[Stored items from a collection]
----------
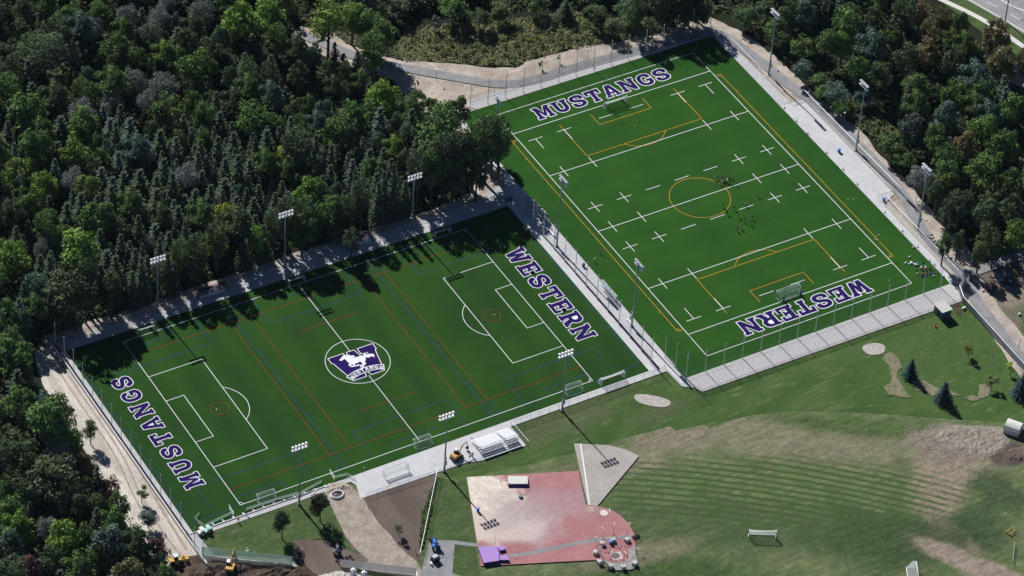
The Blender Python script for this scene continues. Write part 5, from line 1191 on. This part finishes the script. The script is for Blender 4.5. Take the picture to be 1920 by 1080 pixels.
def conifer(seed, tiers=17, dens=1.0):
    """unit spruce: height 1, base radius about .24"""
    rs = np.random.RandomState(seed); Cs, Ns, Ss, Ts = [], [], [], []
    for t in range(tiers):
        z = .06+.92*(t/tiers); rad = .235*(1-z)**.78+.010; nb = max(5, int(11*(1-z)*dens)+4); off = rs.uniform(0, 6)
        for b in range(nb):
            a = off+2*math.pi*b/nb+rs.normal()*.12; L = rad*rs.uniform(.75, 1.15); k = max(3, int(11*L/.235))
            u = np.linspace(.15, 1, k); dr = np.stack([np.cos(a)*L*u, np.sin(a)*L*u, z-.08*L*u-.42*L*u*u], 1)
            dr += rs.normal(size=dr.shape)*.006
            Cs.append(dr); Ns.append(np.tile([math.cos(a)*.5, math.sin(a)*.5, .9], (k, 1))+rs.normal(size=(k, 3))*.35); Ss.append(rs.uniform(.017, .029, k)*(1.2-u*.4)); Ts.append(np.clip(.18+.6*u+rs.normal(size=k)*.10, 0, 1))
    C, N, S, T = map(np.concatenate, (Cs, Ns, Ss, Ts))
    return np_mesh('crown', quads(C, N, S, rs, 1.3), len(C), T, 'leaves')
def trunk_mesh(seed, limbs=5, name='trunk', mat='bark', crown0=.45):
    """unit height trunk that splits into limbs"""
    rr = random.Random(seed); b = MB(); b.tube((0, 0, 0), (0, 0, crown0), .022, .016, 7).tube((0, 0, crown0), (.01, 0, .9), .016, .004, 5)
    for i in range(limbs):
        a = 2*math.pi*i/limbs+rr.uniform(-.4, .4); z = crown0*rr.uniform(.75, 1.3); e = (math.cos(a)*rr.uniform(.12, .2), math.sin(a)*rr.uniform(.12, .2), z+rr.uniform(.15, .3))
        b.tube((0, 0, z), e, .009, .004, 5)
    me = bpy.data.meshes.new(name); me.from_pydata(b.v, [], b.f); me.materials.append(MATS[mat]); return me
def bare_mesh(seed):
    rr = random.Random(seed); b = MB()
    def grow(p, d, L, r, n):
        e = p+d*L; b.tube(p, e, r, r*.6, 4 if n < 3 else 5, False)
        if n == 0: return
        for _ in range(rr.choice((2, 3, 3))):
            grow(e, (d+Vector((rr.uniform(-.7, .7), rr.uniform(-.7, .7), rr.uniform(-.1, .5)))).normalized(), L*rr.uniform(.6, .8), r*.6, n-1)
    grow(Vector((0, 0, 0)), Vector((0, 0, 1)), .32, .018, 5)
    me = bpy.data.meshes.new('branches'); me.from_pydata(b.v, [], b.f); me.materials.append(MATS['dead_bark']); return me
BL = [broadleaf(i) for i in range(6)]; BT = [broadleaf(20+i, 40, 60, (.8, .8, 1.35), .055) for i in range(3)]; BW = [broadleaf(30+i, 46, 80, (1, 1, .8), .036) for i in range(3)]
BS = [broadleaf(40+i, 16, 40, (1, 1, 1.1), .085) for i in range(3)]
CN = [conifer(50+i) for i in range(5)]; TK = [trunk_mesh(i) for i in range(4)]; TC = [trunk_mesh(9, 0, crown0=.8)]; BR = [bare_mesh(i) for i in range(3)]
KC = dict(M=(.108, .176, .056), Y=(.165, .255, .058), L=(.38, .46, .09), O=(.092, .132, .064), G=(.200, .225, .210), B=(.105, .165, .125), C=(.062, .094, .056), K=(.090, .132, .100),
          D=(.2, .2, .2), R=(.165, .150, .072), P=(.150, .085, .075), S=(.030, .062, .070))
KN = dict(M='mid green leafy tree', Y='bright lime green leafy tree', L='vivid yellow green young tree', O='dark olive leafy tree', G='silvery grey leaved tree', B='bluish green leafy tree', C='dark pointed spruce', K='grey green pointed conifer', D='bare dead tree', R='orange tinged broad tree', P='reddish leaved small tree', S='blue spruce')
NM = dict(M='broadleaf_tree', Y='broadleaf_tree', L='broadleaf_tree', O='olive_broadleaf_tree', G='willow_tree', B='broadleaf_tree', C='conifer_tree', K='conifer_tree', D='dead_tree', R='broadleaf_tree', P='broadleaf_tree', S='spruce_tree')  # the olive kind is a broadleaf tree as well, split by leaf colour
TREES = []
def region(cx, cy):
    if cx < 330 and cy > 640: return 'in the lower left wood'
    if cx > 1335: return 'in the right hand wood'
    if cy < 110 and cx > 600: return 'at the top beyond the dirt'
    return 'in the big left wood'
LMK = [('the leftmost wood floodlight', 296, 520), ('the second wood floodlight', 533, 430), ('the third wood floodlight', 773, 370), ('the pale dead tree', 577, 185), ('the large olive tree', 83, 92), ('the yellow sapling', 523, 288),
 ('the big corner tree', 830, 243), ('the glowing yellow tree', 403, 445), ('the top left corner', 0, 0), ('the silvery trees', 290, 105), ('the shaded path', 640, 95), ('the top of the dirt road', 100, 640), ('the huge dirt road tree', 90, 797),
 ('the bottom left corner', 0, 1080), ('the reddish road tree', 207, 903), ('the left edge', 0, 400), ('the lime trees at the top', 480, 27), ('the meadow', 950, 90), ('the far field corner', 1337, 50), ('the farthest right floodlight', 1441, 60),
 ('the middle right floodlight', 1614, 190), ('the nearest right floodlight', 1727, 350), ('the highway', 1850, 20), ('the dark cabinet', 1875, 500), ('the right edge', 1920, 300), ('the house roof', 1915, 150), ('the left dugout', 395, 545), ('the spruce stand centre', 340, 340), ('the wood centre', 200, 220), ('the bottom of the dirt road', 300, 1040)]
DIRS = ['right of', 'above and right of', 'above', 'above and left of', 'left of', 'below and left of', 'below', 'below and right of']
def where(cx, cy, kind, rm):
    n_, lx, ly = min(LMK, key=lambda l: (l[1]-cx)**2+(l[2]-cy)**2); dx, dy = cx-lx, ly-cy; d = math.hypot(dx, dy)
    dr = DIRS[int(((math.degrees(math.atan2(dy, dx))+22.5) % 360)//45)]; ds = 'just ' if d < 38 else '' if d < 75 else 'well ' if d < 125 else 'far '
    sz = 'small' if rm < 2.4 else 'medium' if rm < 3.6 else 'large'
    return '%s %s %s%s %s' % (sz, KN[kind], ds, dr, n_)
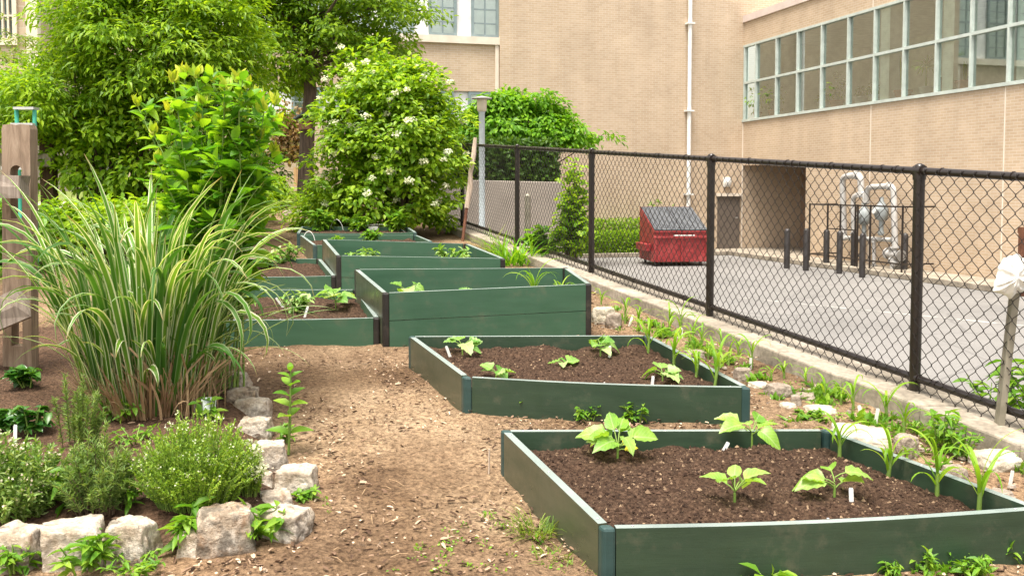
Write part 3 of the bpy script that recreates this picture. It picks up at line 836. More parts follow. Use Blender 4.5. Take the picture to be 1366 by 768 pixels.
# pavement strip at the foot of the building
m = MB()
def quad_box(pts, z0, z1):
    ps = [wor_(x, y, z0) for x, y in pts] + [wor_(x, y, z1) for x, y in pts]
    m.hexa(ps)
quad_box([(.06, -1.15), (XL, -1.15), (XL, -.004), (.06, -.004)], 0, .13)
quad_box([(.06, -.003), (xr - .03, -.003), (xr - .03, 2.19), (.06, 2.19)], 0, .125)
quad_box([(.003, -9), (1.3, -9), (1.3, -1.152), (.003, -1.152)], 0, .127)
tag(m.build('pavement', M['concrete'], bevel=.015), kind='structure')

# ------------------------------------------------------------------ low beige wall in front of the left part
def low_wall():
    a, c = D(480, 236, 21.0), D(752, 243, 23.0)
    d = U_.copy(); 
    nrm = Vector((c.y - a.y, a.x - c.x, 0)).normalized()
    m = MB(); za, zc = D(480, 237, 21).z, D(752, 243, 23).z
    w = -nrm * .3
    m.hexa([Vector((a.x, a.y, LOT)), Vector((c.x, c.y, LOT)), Vector((c.x, c.y, LOT)) + w, Vector((a.x, a.y, LOT)) + w,
            Vector((a.x, a.y, za)), Vector((c.x, c.y, zc)), Vector((c.x, c.y, zc)) + w, Vector((a.x, a.y, za)) + w])
    o = m.build('retaining_wall', M['beige_wall'], bevel=.02); tag(o, 'plain beige retaining wall under the dark hedge, seen through the fence', 'wall')
low_wall()

# ------------------------------------------------------------------ church-like stone building, far left
def church():
    Dp = 48.0
    o0 = D(-260, 330, Dp); x1 = D(58, 330, Dp).x
    base = 0.0
    root = thing('stone_building', 'distant tan stone building with tall traceried window behind the shrub', 'building', (o0.x, o0.y, base))
    wl, wr = D(4, 30, Dp).x, D(26, 30, Dp).x
    zt = D(10, 55, Dp).z
    m = MB()
    m.span((o0.x, o0.y, 0), (wl, o0.y + 6, 18)); m.span((wr, o0.y, 0), (x1, o0.y + 6, 18)); m.span((wl, o0.y, 0), (wr, o0.y + .4, zt)); m.span((wl, o0.y, 13.5), (wr, o0.y + .4, 18))
    m.build('wall', M['stone_wall'], root)
    f = MB(); t = .16
    f.span((wl - .22, o0.y - .12, zt - .3), (wl, o0.y + .2, 13.5)); f.span((wr, o0.y - .12, zt - .3), (wr + .22, o0.y + .2, 13.5))
    f.span((wl, o0.y - .1, zt - .3), (wr, o0.y + .2, zt + .05))
    for k in (1, 2):
        x = wl + (wr - wl) * k / 3; f.span((x - .05, o0.y + .02, zt + .05), (x + .05, o0.y + .18, 13.5))
    zz = D(10, 24, Dp).z; f.span((wl, o0.y + .03, zz - .05), (wr, o0.y + .17, zz + .05))
    zz = D(10, 2, Dp).z
    for k in range(3):
        xa = wl + (wr - wl) * k / 3; xb = wl + (wr - wl) * (k + 1) / 3; xm = (xa + xb) / 2
        pts = [(xa + (xb - xa) * q / 8, zz + .5 * math.sin(math.pi * q / 8)) for q in range(9)]
        f.tube([Vector((p_[0], o0.y + .1, p_[1])) for p_ in pts], .06, 6)
    w = f.build('window', M['cream'], root)
    p = MB(); p.span((wl, o0.y + .22, zt), (wr, o0.y + .25, 13.5)); p.build('pane', M['grey_frame'], w)
    c = MB(); xb = D(47, 20, Dp).x; c.span((xb, o0.y - .35, 0), (x1 + .15, o0.y - .002, 17)); c.build('buttress', M['cream'], root)
church()
# grey wall of an outbuilding behind the split rail fence
m = MB(); a = D(-320, 300, 27); c = D(110, 300, 27); m.span((a.x, a.y, .8), (c.x, a.y + .4, D(0, 150, 27).z + .5))
tag(m.build('garden_wall', M['concrete']), 'plain grey wall behind the rail fence at the left edge', 'wall')
# paved walk beyond the rail fence
m = MB()
ys = [15.5, 16.5, 17.4]
m.add([Vector((-16, 17.0, SLOPE * 17 + .012)), Vector((-6.6, 17.0, SLOPE * 17 + .012)), Vector((-6.9, 20.2, SLOPE * 20.2 + .012)), Vector((-16, 20.2, SLOPE * 20.2 + .012))], [(0, 1, 2, 3)])
tag(m.build('path', M['paver']), kind='structure')
# ------------------------------------------------------------------ raised beds
BEDS = {}
def raised_bed(key, label, tops, H, tiers=1, mat='board', pmat='corner_teal', drop=.07, posts='all', crumbs=500):
    """tops: photo places of the top corners FL, FR, BR, BL"""
    c = [G(x, y, H) for x, y in tops]
    cen = sum(c, Vector()) / 4
    root = thing('raised_bed', label, 'raised bed', (cen.x, cen.y, SLOPE * cen.y), 'green raised beds in the garden')
    ins = []
    th = .034
    for i in range(4):
        a, b_ = c[i], c[(i + 1) % 4]
        nx = Vector((b_.x - a.x, b_.y - a.y, 0)).normalized(); inn = Vector((-nx.y, nx.x, 0))
        for t in range(tiers):
            hb = H * t / tiers - (.03 if t == 0 else 0) ; ht = H * (t + 1) / tiers - (.005 if t < tiers - 1 else 0)
            m = MB(); a2 = a + nx * .045; b2 = b_ - nx * .045
            k = 8; bow = .018 if (i == 0 and tiers == 1) else 0
            for q in range(k):
                u0, u1 = q / k, (q + 1) / k
                p0 = a2.lerp(b2, u0) - inn * bow * math.sin(math.pi * u0); p1 = a2.lerp(b2, u1) - inn * bow * math.sin(math.pi * u1)
                w0 = .006 * math.sin(math.pi * u0) * (1 if bow else 0); w1 = .006 * math.sin(math.pi * u1) * (1 if bow else 0)
                def Z(p, h): return SLOPE * p.y + h
                vs = [Vector((p0.x, p0.y, Z(p0, hb))), Vector((p1.x, p1.y, Z(p1, hb))), Vector((p1.x, p1.y, 0)) + inn * th + Vector((0, 0, Z(p1, hb))), Vector((p0.x, p0.y, 0)) + inn * th + Vector((0, 0, Z(p0, hb))),
                      Vector((p0.x, p0.y, Z(p0, ht) - w0)), Vector((p1.x, p1.y, Z(p1, ht) - w1)), Vector((p1.x, p1.y, 0)) + inn * th + Vector((0, 0, Z(p1, ht) - w1)), Vector((p0.x, p0.y, 0)) + inn * th + Vector((0, 0, Z(p0, ht) - w0))]
                b0 = len(m.v)
                fs = [(3, 2, 1, 0), (4, 5, 6, 7), (0, 1, 5, 4), (2, 3, 7, 6)]
                if q == 0: fs.append((3, 0, 4, 7))
                if q == k - 1: fs.append((1, 2, 6, 5))
                m.add(vs, fs)
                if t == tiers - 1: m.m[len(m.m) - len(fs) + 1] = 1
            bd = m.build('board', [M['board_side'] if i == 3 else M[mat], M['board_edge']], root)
            if tiers == 1 and crumbs:            # screw heads in the top edge
                s = MB()
                for u in (.04, .5, .96):
                    p = a2.lerp(b2, u) + inn * .017
                    s.lathe(Vector((p.x, p.y, SLOPE * p.y + ht - (.006 * math.sin(math.pi * u) if bow else 0) + .0005)), [(.005, 0), (.005, .0015), (.001, .002)], 8)
                s.build('screw', M['alu'], bd)
    for i in range(4):
        a, p_, n_ = c[i], c[(i - 1) % 4], c[(i + 1) % 4]
        d1 = Vector((n_.x - a.x, n_.y - a.y, 0)).normalized(); d2 = Vector((p_.x - a.x, p_.y - a.y, 0)).normalized()
        o = Vector((a.x, a.y, 0)) - (d1 + d2) * .003; e = .048
        q = [o, o + d1 * e, o + (d1 + d2) * e, o + d2 * e]
        z0 = SLOPE * a.y - .03; z1 = SLOPE * a.y + H + .002
        m = MB(); m.hexa([v + Vector((0, 0, z0)) for v in q] + [v + Vector((0, 0, z1)) for v in q])
        m.build('corner_post', M[pmat], root, bevel=.012)
    # lumpy soil
    n1, n2 = 90, 80
    inner = []
    for i in range(4):
        a, p_, n_ = c[i], c[(i - 1) % 4], c[(i + 1) % 4]
        d1 = Vector((n_.x - a.x, n_.y - a.y, 0)).normalized(); d2 = Vector((p_.x - a.x, p_.y - a.y, 0)).normalized()
        inner.append(a + (d1 + d2) * .032)
    V = []
    def soil_at(u, v):
        p = inner[0].lerp(inner[1], u).lerp(inner[3].lerp(inner[2], u), v)
        q = Vector((p.x, p.y, 0))
        h = .028 * noise.noise(q * 4.1) + .022 * noise.noise(q * 11) + .014 * abs(noise.noise(q * 27)) + .008 * noise.noise(q * 60)
        e = min(u, 1 - u, v, 1 - v); h -= .022 * max(0, 1 - e / .07)
        return Vector((p.x, p.y, SLOPE * p.y + H - drop + h))
    for j in range(n2 + 1):
        for i in range(n1 + 1): V.append(soil_at(i / n1, j / n2))
    idx = np.arange((n1 + 1) * (n2 + 1)).reshape(n2 + 1, n1 + 1)
    F = np.stack([idx[:-1, :-1], idx[:-1, 1:], idx[1:, 1:], idx[1:, :-1]], -1).reshape(-1, 4)
    so = np_mesh('soil', np.array(V), F, M['soil'], root, smooth=True)
    if crumbs:
        oc = np.array([(1, 0, 0), (0, 1, 0), (-1, 0, 0), (0, -1, 0), (0, 0, 1), (0, 0, -1)], float)
        of = np.array([(0, 1, 4), (1, 2, 4), (2, 3, 4), (3, 0, 4), (1, 0, 5), (2, 1, 5), (3, 2, 5), (0, 3, 5)])
        VV = []; FF = []
        for k in range(crumbs):
            p = soil_at(.03 + .94 * random.random(), .03 + .94 * random.random())
            s = .0018 + .007 * random.random() ** 3
            VV.append(oc * (s * rng.uniform(.5, 1.6, 3)) * rng.uniform(.7, 1.3, (6, 1)) @ np.array(Matrix.Rotation(random.random() * 6, 3, 'Z')) + np.array(p))
            FF.append(of + k * 6)
        cr = np_mesh('crumbs', np.concatenate(VV), np.concatenate(FF), M['crumb'], so)
        tag(cr, kind='stuff')
    BEDS[key] = (c, inner, H, drop)
    return root
def soil_z(key, x, y):
    return SLOPE * y + BEDS[key][2] - BEDS[key][3]
def on_bed(key, px, py):
    return G(px, py, BEDS[key][2] - BEDS[key][3])

raised_bed('b1', 'nearest low green raised bed, holding eggplant seedlings and corn', [(805, 705), (1395, 679), (1105, 572), (668, 573)], .205, 1, 'board_dull', 'corner_teal', .065, crumbs=9000)
raised_bed('b2', 'low green raised bed with squash seedlings, just behind the nearest bed', [(619, 503), (1001, 517), (866, 447), (545, 448)], .205, 1, 'board_dull', 'corner_teal', .062, crumbs=4500)
raised_bed('b3', 'tall two-board green raised bed in the middle with black corners', [(511, 391), (789, 379), (757, 357), (473, 359)], .40, 2, 'board', 'corner_black', .20, crumbs=400)
raised_bed('b4', 'low green raised bed joined to the left of the tall middle bed', [(240, 426), (506, 424), (478, 386), (248, 386)], .20, 1, 'board', 'corner_black', .06, crumbs=600)
raised_bed('b6', 'tall green raised bed one row behind the middle bed', [(449, 341), (674, 345), (624, 325), (430, 319)], .40, 2, 'board', 'corner_black', .20, crumbs=0)
raised_bed('b5', 'low green raised bed left of the farther tall bed', [(258, 369), (448, 368), (428, 345), (264, 345)], .20, 1, 'board', 'corner_black', .05, crumbs=300)
raised_bed('b7', 'narrow low green raised bed with wires and pale side boards in the back row', [(418, 327), (577, 322), (556, 313.5), (400, 313.5)], .22, 1, 'board', 'corner_teal', .06, crumbs=0)
raised_bed('b9', 'farthest dark green raised bed in front of the white flowering bush', [(396, 311), (556, 310), (545, 303), (402, 302)], .22, 1, 'board', 'corner_teal', .05, crumbs=0)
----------
**WHAT YOU WILL DO:** Copy, word for word, the entries above from the first line to the line that holds "C, N, S, T = map(np.concatenate, (Cs, Ns, Ss, Ts))". Drop the pictures.

**EXERCISE RESULT:**
The Blender Python script for this scene continues. Write part 5, from line 1191 on. This part finishes the script. The script is for Blender 4.5. Take the picture to be 1920 by 1080 pixels.
def conifer(seed, tiers=17, dens=1.0):
    """unit spruce: height 1, base radius about .24"""
    rs = np.random.RandomState(seed); Cs, Ns, Ss, Ts = [], [], [], []
    for t in range(tiers):
        z = .06+.92*(t/tiers); rad = .235*(1-z)**.78+.010; nb = max(5, int(11*(1-z)*dens)+4); off = rs.uniform(0, 6)
        for b in range(nb):
            a = off+2*math.pi*b/nb+rs.normal()*.12; L = rad*rs.uniform(.75, 1.15); k = max(3, int(11*L/.235))
            u = np.linspace(.15, 1, k); dr = np.stack([np.cos(a)*L*u, np.sin(a)*L*u, z-.08*L*u-.42*L*u*u], 1)
            dr += rs.normal(size=dr.shape)*.006
            Cs.append(dr); Ns.append(np.tile([math.cos(a)*.5, math.sin(a)*.5, .9], (k, 1))+rs.normal(size=(k, 3))*.35); Ss.append(rs.uniform(.017, .029, k)*(1.2-u*.4)); Ts.append(np.clip(.18+.6*u+rs.normal(size=k)*.10, 0, 1))
    C, N, S, T = map(np.concatenate, (Cs, Ns, Ss, Ts))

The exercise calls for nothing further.